_TASK TO COMPLETE_
The lines to reproduce run from the first one through the line containing "cam.matrix_world = cm". Reproduce them exactly.
-------- STORED DATA --------
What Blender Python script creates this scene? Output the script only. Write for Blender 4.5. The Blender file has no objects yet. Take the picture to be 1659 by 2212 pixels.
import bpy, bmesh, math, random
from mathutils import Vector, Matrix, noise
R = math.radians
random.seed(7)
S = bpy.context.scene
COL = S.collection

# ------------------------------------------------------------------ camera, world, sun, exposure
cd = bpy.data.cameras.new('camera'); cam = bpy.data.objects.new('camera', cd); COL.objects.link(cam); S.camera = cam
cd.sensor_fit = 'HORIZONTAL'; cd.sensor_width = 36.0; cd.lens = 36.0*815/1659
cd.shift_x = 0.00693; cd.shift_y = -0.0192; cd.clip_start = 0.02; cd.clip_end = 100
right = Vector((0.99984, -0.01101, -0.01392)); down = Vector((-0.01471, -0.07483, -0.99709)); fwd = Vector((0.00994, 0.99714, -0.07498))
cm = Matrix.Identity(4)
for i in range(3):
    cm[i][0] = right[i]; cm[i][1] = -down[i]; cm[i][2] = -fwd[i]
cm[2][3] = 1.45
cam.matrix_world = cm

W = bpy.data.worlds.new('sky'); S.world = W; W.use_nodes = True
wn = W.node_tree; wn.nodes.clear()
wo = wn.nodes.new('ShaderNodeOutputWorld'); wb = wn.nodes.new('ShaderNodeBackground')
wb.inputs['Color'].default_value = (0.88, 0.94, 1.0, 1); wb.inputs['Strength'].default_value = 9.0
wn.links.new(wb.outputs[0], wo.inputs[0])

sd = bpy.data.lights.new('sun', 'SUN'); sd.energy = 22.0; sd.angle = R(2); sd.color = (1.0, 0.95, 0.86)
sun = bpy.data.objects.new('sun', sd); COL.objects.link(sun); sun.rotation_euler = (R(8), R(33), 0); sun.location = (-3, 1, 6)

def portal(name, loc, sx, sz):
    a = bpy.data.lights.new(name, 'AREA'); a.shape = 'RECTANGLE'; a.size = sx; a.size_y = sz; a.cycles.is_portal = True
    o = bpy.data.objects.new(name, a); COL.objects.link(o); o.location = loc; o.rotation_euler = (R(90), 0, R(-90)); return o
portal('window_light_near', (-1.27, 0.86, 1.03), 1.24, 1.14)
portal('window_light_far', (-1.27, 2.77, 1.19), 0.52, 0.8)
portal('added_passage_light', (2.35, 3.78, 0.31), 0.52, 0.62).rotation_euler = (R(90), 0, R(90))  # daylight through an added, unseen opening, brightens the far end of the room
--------
_ANSWER TO THIS TASK_
What Blender Python script creates this scene? Output the script only. Write for Blender 4.5. The Blender file has no objects yet. Take the picture to be 1659 by 2212 pixels.
import bpy, bmesh, math, random
from mathutils import Vector, Matrix, noise
R = math.radians
random.seed(7)
S = bpy.context.scene
COL = S.collection

# ------------------------------------------------------------------ camera, world, sun, exposure
cd = bpy.data.cameras.new('camera'); cam = bpy.data.objects.new('camera', cd); COL.objects.link(cam); S.camera = cam
cd.sensor_fit = 'HORIZONTAL'; cd.sensor_width = 36.0; cd.lens = 36.0*815/1659
cd.shift_x = 0.00693; cd.shift_y = -0.0192; cd.clip_start = 0.02; cd.clip_end = 100
right = Vector((0.99984, -0.01101, -0.01392)); down = Vector((-0.01471, -0.07483, -0.99709)); fwd = Vector((0.00994, 0.99714, -0.07498))
cm = Matrix.Identity(4)
for i in range(3):
    cm[i][0] = right[i]; cm[i][1] = -down[i]; cm[i][2] = -fwd[i]
cm[2][3] = 1.45
cam.matrix_world = cm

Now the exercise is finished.